## WHAT YOU NEED TO DO
The listing below should be printed exactly, every line of it. Skip the pictures.

## SUPPLIED MATERIAL
────────────────────
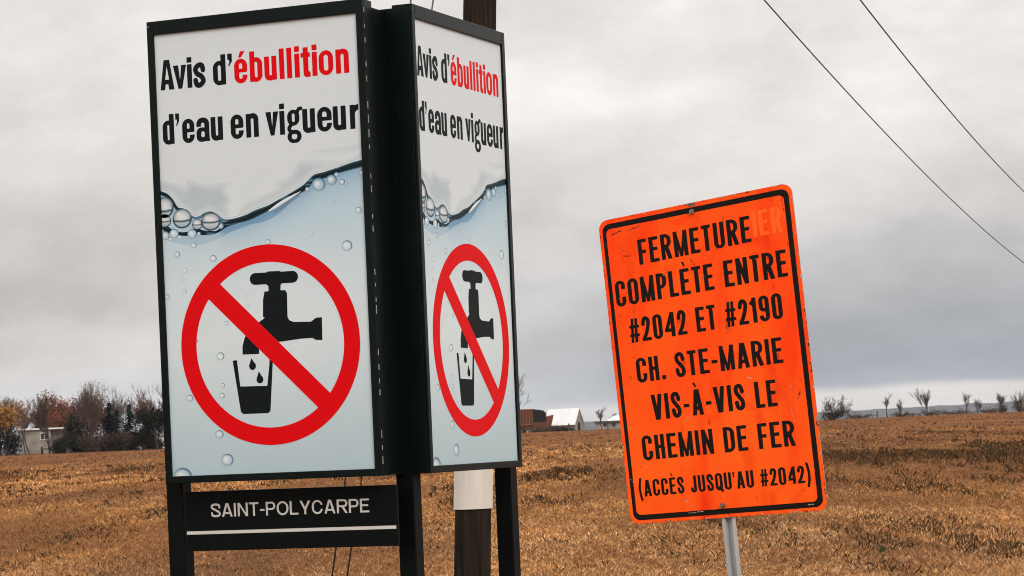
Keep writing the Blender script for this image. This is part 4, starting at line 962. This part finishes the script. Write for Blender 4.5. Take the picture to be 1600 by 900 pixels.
leafy_tree(103,398,PXM(92,398),36,'rust coloured tree with its crown above the white house roof',TG,'leaf_rust',5200,.17,.55,levels=5,spread=38,trunk=.22,r0=.2,stems=2,keep=.6,name='rust_tree')
leafy_tree(140,401,PXM(92,401),37,'rust coloured tree below the tallest bare tree',TG,'leaf_rust',5200,.17,.55,levels=5,spread=40,trunk=.22,r0=.2,stems=2,keep=.6,name='rust_tree')
shrub(120,386,PXM(66,386),PXM(36,386),43,'tall black green evergreen bush between the rust coloured trees and the field',SG,'leaf_dark',3600,.2)
bare_tree(150,396,PXM(116,396),38,'tallest bare tree of the wood with a fan shaped crown',TG,'twig',levels=6,spread=19,trunk=.17,ratio=.80,kids=(2,3),wig=.05,r0=.24,stems=4,lean=.10,minr=.011)
conifer(173,390,PXM(78,390),PXM(30,390),51,'dark spruce below the tallest bare tree, nearest to it',TG)
conifer(185,393,PXM(66,393),PXM(20,393),52,'small dark spruce squeezed between two larger spruces',TG,20)
conifer(204,388,PXM(74,388),PXM(30,388),53,'dark spruce at the right of the group of three spruces',TG)
bare_tree(209,404,PXM(108,404),39,'tall bare tree with wide limbs behind the spruces',TG,'twig',levels=6,spread=27,trunk=.17,ratio=.78,kids=(2,3),wig=.06,r0=.2,stems=3,minr=.011)
bare_tree(243,400,PXM(104,400),40,'bare tree half hidden by the left post of the notice board',TG,'twig_red',levels=6,spread=25,trunk=.18,ratio=.78,kids=(2,3),wig=.06,r0=.2,stems=3,minr=.011)
leafy_tree(246,384,PXM(64,384),44,'dark pine with a bare lower trunk next to the notice board post',TG,'leaf_dark',3000,.2,.45,levels=4,spread=46,trunk=.34,r0=.16,name='pine_tree')
for i,(x,h_,w_,lf,lab) in enumerate([(98,34,36,'leaf_dark','low dark bush beside the porch of the white house'),(148,34,40,'leaf_brown','brown bush under the tallest bare tree'),(172,30,36,'leaf_olive','dark low bush at the foot of the nearest spruce'),(196,34,38,'leaf_brown','grey brown bush between the spruces and the field'),(222,40,40,'leaf_olive','tallest grey brown bush left of the dark pine'),(241,22,26,'leaf_brown','pale brown scrub under the dark pine')]):
    shrub(x,383+i,PXM(h_,383),PXM(w_,383),60+i,lab,SG,lf,2000,.17)
# white house in the wood
hp=gp(55,394); hs=empty('white_house',hp,'old white house with a flat roof half hidden among the trees','house',None)
hw=lambda px_: PXM(px_,394)
H0=hw(38); m=MB(); m.box(hw(-26),hw(25),0,6,-.3,H0); m.build('wall',M['wall_white'],hs)
m=MB(); m.box(hw(-28),hw(54),-.35,6.3,H0,H0+hw(2.4)); m.build('roof',M['trim_white'],hs)
m=MB(); m.box(hw(25)+.01,hw(52),1.2,6,-.3,H0-.01); m.build('wing',M['wall_white'],hs)
w_=MB(); w_.box(hw(9),hw(22),-.06,.05,hw(22),hw(33)); wd=w_.build('window',M['trim_white'],hs); m=MB(); m.box(hw(10),hw(15.2),-.10,-.065,hw(23),hw(32)); m.box(hw(16),hw(21),-.10,-.065,hw(23),hw(32)); m.build('pane',M['dark_glass'],wd)
m=MB(); m.box(hw(9.5),hw(13),-.07,.04,0,hw(11)); m.build('door',M['dark_glass'],hs)
m=MB(); m.box(hw(16),hw(29),-1.6,-.02,-.2,hw(8.5)); m.box(hw(15),hw(30),-1.8,-.02,hw(8.5),hw(9.8)); m.build('porch',M['wall_white'],hs)
hp=gp(238,412); h2=empty('white_house',hp,'white house glimpsed through the bushes beside the notice board post','house')
m=MB(); m.box(-3.2,2.2,0,5,-.3,1.9); m.build('wall',M['trim_white'],h2); m=MB(); m.add([(-3.5,-.3,1.9),(2.5,-.3,1.9),(2.5,5.3,1.9),(-3.5,5.3,1.9),(-3.5,2.5,3.0),(2.5,2.5,3.0)],[(0,1,5,4),(2,3,4,5),(1,2,5),(3,0,4),(0,3,2,1)]); m.build('roof',M['roof_dark'],h2)
m=MB(); m.box(-.6,.4,-.05,.03,.7,1.5); m.build('window',M['dark_glass'],h2)

# farm yard in the middle
D1=500.; s1=lambda p: PXM(p,D1)
bare_tree(809,470,PXM(118,470),71,'bare tree leaning out from behind the right post of the notice board',RG,'twig',levels=6,spread=24,trunk=.18,ratio=.78,kids=(2,2),wig=.05,r0=.2,stems=3,lean=.16,minr=.013)
fp=gp(830,480); s2=lambda p: PXM(p,480)
wg=empty('farm_wagon',fp,'rusty red high sided farm wagon with a dark open end beside the barn','farm wagon',rz=R(-6))
m=MB(); m.box(s2(-22),s2(4),0,2.4,s2(13),s2(37)); m.build('box',M['rust'],wg)
m=MB()
for k in range(6): m.box(s2(-21+k*4.6),s2(-19.6+k*4.6),-.10,-.004,s2(13),s2(36))
m.box(s2(-22),s2(4),-.12,-.004,s2(35.6),s2(37.4)); m.box(s2(-22),s2(4),-.12,-.004,s2(12),s2(14)); m.build('rib',M['rust_orange'],wg)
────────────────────
## FINAL RESULT
Keep writing the Blender script for this image. This is part 4, starting at line 962. This part finishes the script. Write for Blender 4.5. Take the picture to be 1600 by 900 pixels.
leafy_tree(103,398,PXM(92,398),36,'rust coloured tree with its crown above the white house roof',TG,'leaf_rust',5200,.17,.55,levels=5,spread=38,trunk=.22,r0=.2,stems=2,keep=.6,name='rust_tree')
leafy_tree(140,401,PXM(92,401),37,'rust coloured tree below the tallest bare tree',TG,'leaf_rust',5200,.17,.55,levels=5,spread=40,trunk=.22,r0=.2,stems=2,keep=.6,name='rust_tree')
shrub(120,386,PXM(66,386),PXM(36,386),43,'tall black green evergreen bush between the rust coloured trees and the field',SG,'leaf_dark',3600,.2)
bare_tree(150,396,PXM(116,396),38,'tallest bare tree of the wood with a fan shaped crown',TG,'twig',levels=6,spread=19,trunk=.17,ratio=.80,kids=(2,3),wig=.05,r0=.24,stems=4,lean=.10,minr=.011)
conifer(173,390,PXM(78,390),PXM(30,390),51,'dark spruce below the tallest bare tree, nearest to it',TG)
conifer(185,393,PXM(66,393),PXM(20,393),52,'small dark spruce squeezed between two larger spruces',TG,20)
conifer(204,388,PXM(74,388),PXM(30,388),53,'dark spruce at the right of the group of three spruces',TG)
bare_tree(209,404,PXM(108,404),39,'tall bare tree with wide limbs behind the spruces',TG,'twig',levels=6,spread=27,trunk=.17,ratio=.78,kids=(2,3),wig=.06,r0=.2,stems=3,minr=.011)
bare_tree(243,400,PXM(104,400),40,'bare tree half hidden by the left post of the notice board',TG,'twig_red',levels=6,spread=25,trunk=.18,ratio=.78,kids=(2,3),wig=.06,r0=.2,stems=3,minr=.011)
leafy_tree(246,384,PXM(64,384),44,'dark pine with a bare lower trunk next to the notice board post',TG,'leaf_dark',3000,.2,.45,levels=4,spread=46,trunk=.34,r0=.16,name='pine_tree')
for i,(x,h_,w_,lf,lab) in enumerate([(98,34,36,'leaf_dark','low dark bush beside the porch of the white house'),(148,34,40,'leaf_brown','brown bush under the tallest bare tree'),(172,30,36,'leaf_olive','dark low bush at the foot of the nearest spruce'),(196,34,38,'leaf_brown','grey brown bush between the spruces and the field'),(222,40,40,'leaf_olive','tallest grey brown bush left of the dark pine'),(241,22,26,'leaf_brown','pale brown scrub under the dark pine')]):
    shrub(x,383+i,PXM(h_,383),PXM(w_,383),60+i,lab,SG,lf,2000,.17)
# white house in the wood
hp=gp(55,394); hs=empty('white_house',hp,'old white house with a flat roof half hidden among the trees','house',None)
hw=lambda px_: PXM(px_,394)
H0=hw(38); m=MB(); m.box(hw(-26),hw(25),0,6,-.3,H0); m.build('wall',M['wall_white'],hs)
m=MB(); m.box(hw(-28),hw(54),-.35,6.3,H0,H0+hw(2.4)); m.build('roof',M['trim_white'],hs)
m=MB(); m.box(hw(25)+.01,hw(52),1.2,6,-.3,H0-.01); m.build('wing',M['wall_white'],hs)
w_=MB(); w_.box(hw(9),hw(22),-.06,.05,hw(22),hw(33)); wd=w_.build('window',M['trim_white'],hs); m=MB(); m.box(hw(10),hw(15.2),-.10,-.065,hw(23),hw(32)); m.box(hw(16),hw(21),-.10,-.065,hw(23),hw(32)); m.build('pane',M['dark_glass'],wd)
m=MB(); m.box(hw(9.5),hw(13),-.07,.04,0,hw(11)); m.build('door',M['dark_glass'],hs)
m=MB(); m.box(hw(16),hw(29),-1.6,-.02,-.2,hw(8.5)); m.box(hw(15),hw(30),-1.8,-.02,hw(8.5),hw(9.8)); m.build('porch',M['wall_white'],hs)
hp=gp(238,412); h2=empty('white_house',hp,'white house glimpsed through the bushes beside the notice board post','house')
m=MB(); m.box(-3.2,2.2,0,5,-.3,1.9); m.build('wall',M['trim_white'],h2); m=MB(); m.add([(-3.5,-.3,1.9),(2.5,-.3,1.9),(2.5,5.3,1.9),(-3.5,5.3,1.9),(-3.5,2.5,3.0),(2.5,2.5,3.0)],[(0,1,5,4),(2,3,4,5),(1,2,5),(3,0,4),(0,3,2,1)]); m.build('roof',M['roof_dark'],h2)
m=MB(); m.box(-.6,.4,-.05,.03,.7,1.5); m.build('window',M['dark_glass'],h2)

# farm yard in the middle
D1=500.; s1=lambda p: PXM(p,D1)
bare_tree(809,470,PXM(118,470),71,'bare tree leaning out from behind the right post of the notice board',RG,'twig',levels=6,spread=24,trunk=.18,ratio=.78,kids=(2,2),wig=.05,r0=.2,stems=3,lean=.16,minr=.013)
fp=gp(830,480); s2=lambda p: PXM(p,480)
wg=empty('farm_wagon',fp,'rusty red high sided farm wagon with a dark open end beside the barn','farm wagon',rz=R(-6))
m=MB(); m.box(s2(-22),s2(4),0,2.4,s2(13),s2(37)); m.build('box',M['rust'],wg)
m=MB()
for k in range(6): m.box(s2(-21+k*4.6),s2(-19.6+k*4.6),-.10,-.004,s2(13),s2(36))
m.box(s2(-22),s2(4),-.12,-.004,s2(35.6),s2(37.4)); m.box(s2(-22),s2(4),-.12,-.004,s2(12),s2(14)); m.build('rib',M['rust_orange'],wg)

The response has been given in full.